AIM: Copy exactly, please, the lines of the data from its start through the line containing "SC.camera = cam".

———

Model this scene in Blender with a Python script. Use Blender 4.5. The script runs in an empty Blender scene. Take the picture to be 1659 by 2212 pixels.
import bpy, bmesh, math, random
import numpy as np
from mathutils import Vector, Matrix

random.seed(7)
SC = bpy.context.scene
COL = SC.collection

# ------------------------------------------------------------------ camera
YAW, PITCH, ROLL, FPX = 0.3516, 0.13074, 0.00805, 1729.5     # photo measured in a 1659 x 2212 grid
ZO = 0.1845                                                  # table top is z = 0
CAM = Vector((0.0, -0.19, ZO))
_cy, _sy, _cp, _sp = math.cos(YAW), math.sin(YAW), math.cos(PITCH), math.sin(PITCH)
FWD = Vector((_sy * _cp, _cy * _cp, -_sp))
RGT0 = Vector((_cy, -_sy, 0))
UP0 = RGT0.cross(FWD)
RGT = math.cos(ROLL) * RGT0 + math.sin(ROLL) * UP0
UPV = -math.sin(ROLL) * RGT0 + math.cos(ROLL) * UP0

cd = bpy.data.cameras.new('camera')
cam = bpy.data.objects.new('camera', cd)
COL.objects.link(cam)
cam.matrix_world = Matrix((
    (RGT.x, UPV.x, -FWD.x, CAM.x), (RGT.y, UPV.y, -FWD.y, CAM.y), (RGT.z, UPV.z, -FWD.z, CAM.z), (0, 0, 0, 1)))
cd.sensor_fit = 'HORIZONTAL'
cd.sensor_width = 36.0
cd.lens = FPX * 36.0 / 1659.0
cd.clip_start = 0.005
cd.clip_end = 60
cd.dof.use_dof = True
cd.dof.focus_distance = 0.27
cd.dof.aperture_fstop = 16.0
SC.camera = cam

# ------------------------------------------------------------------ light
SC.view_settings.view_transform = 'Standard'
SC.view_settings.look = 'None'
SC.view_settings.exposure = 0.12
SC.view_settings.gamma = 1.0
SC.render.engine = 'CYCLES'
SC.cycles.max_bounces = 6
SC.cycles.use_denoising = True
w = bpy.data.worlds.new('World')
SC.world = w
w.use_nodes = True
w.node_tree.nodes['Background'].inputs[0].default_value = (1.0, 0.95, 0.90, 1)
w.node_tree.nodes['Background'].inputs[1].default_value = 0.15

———

RESPONSE TO THE EXERCISE:
Model this scene in Blender with a Python script. Use Blender 4.5. The script runs in an empty Blender scene. Take the picture to be 1659 by 2212 pixels.
import bpy, bmesh, math, random
import numpy as np
from mathutils import Vector, Matrix

random.seed(7)
SC = bpy.context.scene
COL = SC.collection

# ------------------------------------------------------------------ camera
YAW, PITCH, ROLL, FPX = 0.3516, 0.13074, 0.00805, 1729.5     # photo measured in a 1659 x 2212 grid
ZO = 0.1845                                                  # table top is z = 0
CAM = Vector((0.0, -0.19, ZO))
_cy, _sy, _cp, _sp = math.cos(YAW), math.sin(YAW), math.cos(PITCH), math.sin(PITCH)
FWD = Vector((_sy * _cp, _cy * _cp, -_sp))
RGT0 = Vector((_cy, -_sy, 0))
UP0 = RGT0.cross(FWD)
RGT = math.cos(ROLL) * RGT0 + math.sin(ROLL) * UP0
UPV = -math.sin(ROLL) * RGT0 + math.cos(ROLL) * UP0

cd = bpy.data.cameras.new('camera')
cam = bpy.data.objects.new('camera', cd)
COL.objects.link(cam)
cam.matrix_world = Matrix((
    (RGT.x, UPV.x, -FWD.x, CAM.x), (RGT.y, UPV.y, -FWD.y, CAM.y), (RGT.z, UPV.z, -FWD.z, CAM.z), (0, 0, 0, 1)))
cd.sensor_fit = 'HORIZONTAL'
cd.sensor_width = 36.0
cd.lens = FPX * 36.0 / 1659.0
cd.clip_start = 0.005
cd.clip_end = 60
cd.dof.use_dof = True
cd.dof.focus_distance = 0.27
cd.dof.aperture_fstop = 16.0
SC.camera = cam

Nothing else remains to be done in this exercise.